When we arrived in Livingston we wandered around town for a while and all enjoyed some local treats. I had my first coconut with a straw sticking out of it, and it was delicious. On the ride back down the river we stopped at a natural hot springs and went for a nice little dip. It smelled like pure sulfur, but the water felt incredible. I think we all felt like we could feel the stress just melting away. Night started to fall a little sooner than any of us seemed to be expecting, which made for a chilly boatride home since we were all wet from the hot springs (and none of us had a towel!) but we managed just fine. The view of the sky was incredible. There I go with the increíble! The sky was doing some amazing things, and I'm not sure any of my pictures do it justice. The way the blue mixed with the oranges and pinks in these beams of light streaked across the was really something.
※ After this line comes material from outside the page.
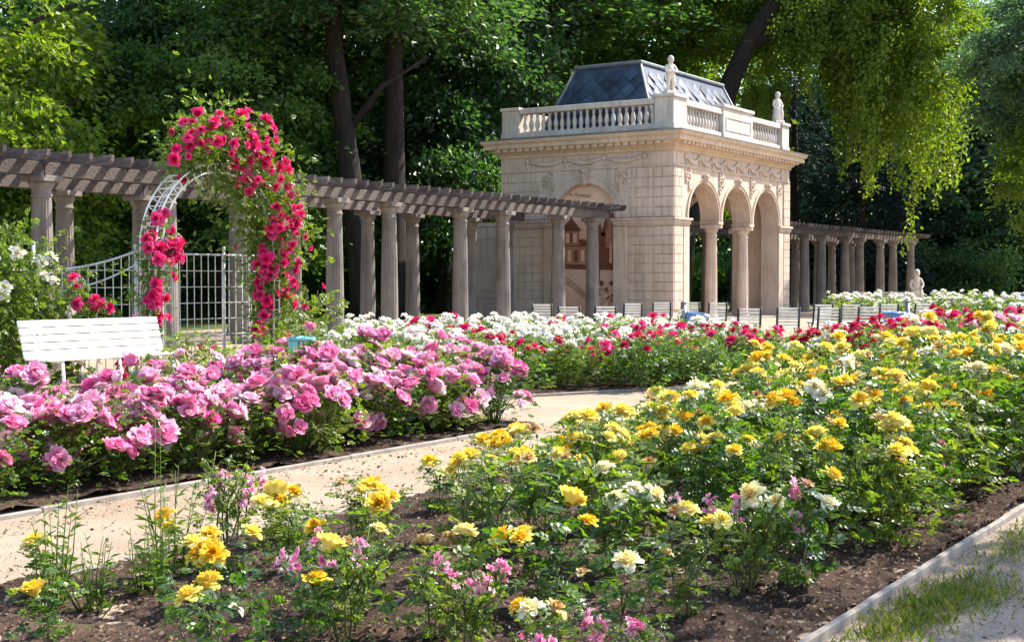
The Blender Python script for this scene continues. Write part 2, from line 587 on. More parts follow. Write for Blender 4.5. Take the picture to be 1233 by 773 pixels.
def inside(x, y, poly):
    c = np.zeros(np.shape(x), bool)
    n = len(poly)
    for i in range(n):
        (xa, ya), (xb, yb) = poly[i], poly[(i + 1) % n]
        hit = ((ya > y) != (yb > y)) & (x < (xb - xa) * (y - ya) / ((yb - ya) if yb != ya else 1e-9) + xa)
        c ^= hit
    return c


YB = [(-5.51, 1.5), (-1.953, 1.5), (-1.953, 14.7), (-5.51, 14.7)]
PB = [(-9.15, 2.5), (-7.25, 2.5), (-7.25, 11.7), (-9.15, 11.7)]
CB = [(-9.3, 14.1), (-7.6, 17.5), (-8.0, 20), (-10.0, 22.4), (-13.8, 18.4), (-12.9, 14.6), (-10.7, 13.6)]
FB = [(-6.3, 17.2), (-1.6, 17.2), (-1.6, 25), (-6.0, 24.6), (-9.8, 23.8), (-9.2, 22.0), (-7.0, 20.2)]
GB = [(-13.5, 37.5), (-5.5, 36.5), (-5.5, 44), (-13.5, 44)]
soil_bed('soil', YB, 0.04, 0.042)
soil_bed('soil', PB, 0.08, 0.03)
soil_bed('soil', CB, 0.12, 0.03)
soil_bed('soil', FB, 0.12, 0.03)
soil_bed('soil', GB, 0.4, 0.03)


def kerb(pts, w=0.045, h=0.036, seglen=1.6):
    """thin edging stones set end to end, slightly uneven"""
    b = MB().mat(KERB)
    for (xa, ya), (xb, yb) in zip(pts[:-1], pts[1:]):
        L = math.hypot(xb - xa, yb - ya)
        n = max(1, round(L / seglen))
        ang = math.atan2(yb - ya, xb - xa)
        for i in range(n):
            s = (i + 0.5) / n
            M = Matrix.Translation((xa + (xb - xa) * s, ya + (yb - ya) * s, rnd.uniform(-0.006, 0.006))) @ Matrix.Rotation(ang + rnd.uniform(-0.006, 0.006), 4, 'Z')
            b.box(-L / n / 2 + 0.002, L / n / 2 - 0.002, -w / 2, w / 2, -0.05, h, 0.006, M)
    o = b.build('kerb', KERB)
    return tag(o, None, None, None, 'structure')


kerb([(-1.94, 1.5), (-1.94, 14.7)], 0.034, 0.05, 2.4)
kerb([(-5.53, 1.5), (-5.53, 14.7), (-1.99, 14.7)])
kerb([(-7.22, 2.5), (-7.22, 11.72), (-9.17, 11.72)])
kerb(CB + [CB[0]])

# ------------------------------------------------------------------ foliage tools


def rotmats(d, up_hint, roll):
    """frames whose x axis is d, z axis near up_hint, rolled about x: n x 3 x 3 (columns are axes)"""
    d = d / np.linalg.norm(d, axis=1, keepdims=True)
    y = np.cross(up_hint, d)
    ln = np.linalg.norm(y, axis=1, keepdims=True)
    y = np.where(ln < 1e-4, np.array([[0, 1.0, 0]]), y / np.maximum(ln, 1e-6))
    z = np.cross(d, y)
    c, s = np.cos(roll)[:, None], np.sin(roll)[:, None]
    y2, z2 = y * c + z * s, z * c - y * s
    return np.stack([d, y2, z2], -1)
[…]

Maria isn't overly comfortable out on the water, so we snagged her a life vest and she seemed much happier!

My first coconut! She thought I was loca because I didn't want her to add anything to it, and I asked for one that wasn't too was yummy :)

Crazy, wonderful hot springs!

We found a hotel with cozy rooms, but we were all so tired I'm not so sure the rooms would have mattered much to any of us. The place we went for dinner didn't have tortillas or tajadas (we're not in H-town anymore!), but we all managed to eat ourselves full. And sleep like babies. Sunday morning we got together for breakfast, and I love the way I'm learning most meals in Central America, even at a hotel restaurant, have the feeling of something home-cooked in the kitchen of someone familiar. Plates come out in spurts as each is prepared individually with manos cuidadosas, but the coffee runs a plenty and conversation generally flows with ease. It was such a blessing of a viaje, and I think it was God's way of reminding us that He's always here for us; just look to nature to be restored.